Artificial Intelligence is Accelerating the Evolution of Leadership Judgement
Artificial intelligence is fundamentally reshaping how organizations operate. Many organizations are no longer simply introducing new technologies; they are fundamentally rethinking how decisions are made, how work is structured, and how humans and intelligent systems collaborate.
As AI automates routine analysis and surfaces insights faster than ever before, leadership decision-making is moving higher up the value chain.
Executives are increasingly required to exercise:
Contextual
interpretation
Ethical
reasoning
Cross-functional
judgment
Cultural and organizational leadership
This shift requires leaders who can rethink job design, workforce strategy, and organizational structure simultaneously. The challenge is not purely operational — it is deeply cultural. Leaders must help organizations become comfortable making faster, more data-informed decisions while maintaining clarity, accountability, and trust.

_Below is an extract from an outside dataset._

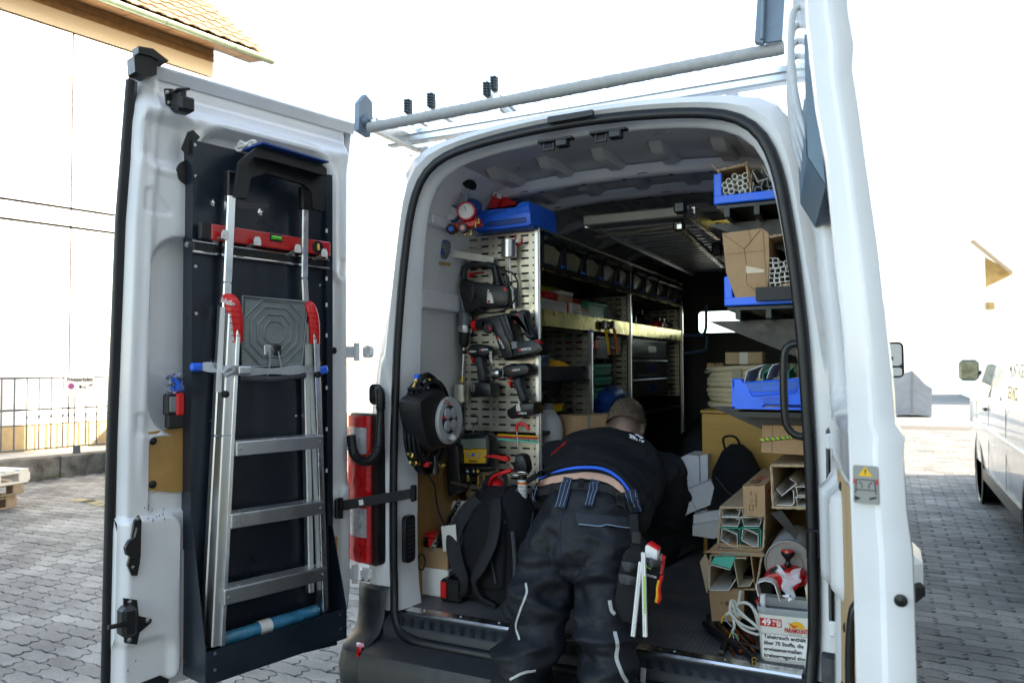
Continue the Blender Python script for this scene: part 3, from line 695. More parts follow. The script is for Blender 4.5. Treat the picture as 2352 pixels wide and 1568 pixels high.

The organizations navigating this transition most successfully are led by executives who are not only comfortable adopting new technologies, but who are equally willing to reassess how they personally approach decision-making in an increasingly complex and interconnected environment.
Leading in an Era of Continuous Reinvention
The broader implication of this leadership shift is clear: organizations are moving away from hiring leaders for stability and toward hiring leaders for evolution.
The executives most likely to succeed in the coming decade will not necessarily be those with the most predictable career paths. They will be those who are most comfortable navigating uncertainty, learning continuously, and helping organizations do the same.
This article is based on insights shared during a recent episode of The Shift Show podcast, featuring Kingsley Gate’s Head of Global Markets, Mike Bergen, in conversation with Rachel Bourne, where they explored how accelerating change, AI, and evolving workforce dynamics are redefining leadership success.